3. 5G will be slow and complicated to install

Not only is the 5G signal relatively weak, meaning you need more base stations, it will also require extra base stations inside buildings (because the signal has difficulty getting through windows and walls) and close to buildings (mounted on street furniture, for instance). This means lots of individual interventions, each with the potential to get complicated. It also needs full-fibre broadband to be working (because the base station has to be connected to the Internet). This requires significant investment.

4. Big Cities come first

London, Cardiff, Edinburgh, Belfast, Birmingham and Manchester will be the first to get faster 5G mobile networks. By the end of 2019, another 10 cities got EE networks, which could transmit data at speeds faster than 10 Gigabits per second.

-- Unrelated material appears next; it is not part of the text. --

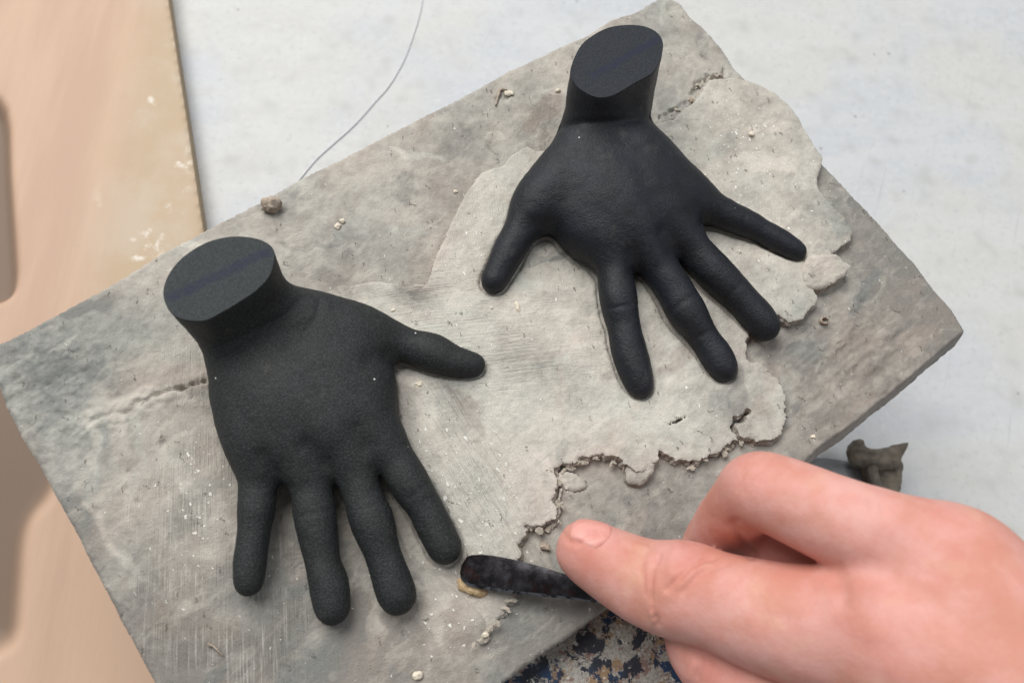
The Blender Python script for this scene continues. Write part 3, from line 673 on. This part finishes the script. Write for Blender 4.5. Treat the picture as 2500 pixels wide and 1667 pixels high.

These were Glasgow, Newcastle, Liverpool, Leeds, Hull, Sheffield, Nottingham, Leicester, Coventry and Bristol.

5. Watch out for 26 Gigahertz

Why should you watch out for 26GHz? Because this is the highest frequency 5G spectrum and will provide the really serious connectivity. When you hear this being quoted as available, you’ll know the 5G system is cooking. For now, Ofcom is predominantly working on the lower frequency end of the spectrum (700 MHz, meaning the 26GHz service will be about 37 times faster). Mid-frequency services will operate a 3.4-3.8 GHz. Trial licences are already available in the 26GHz band.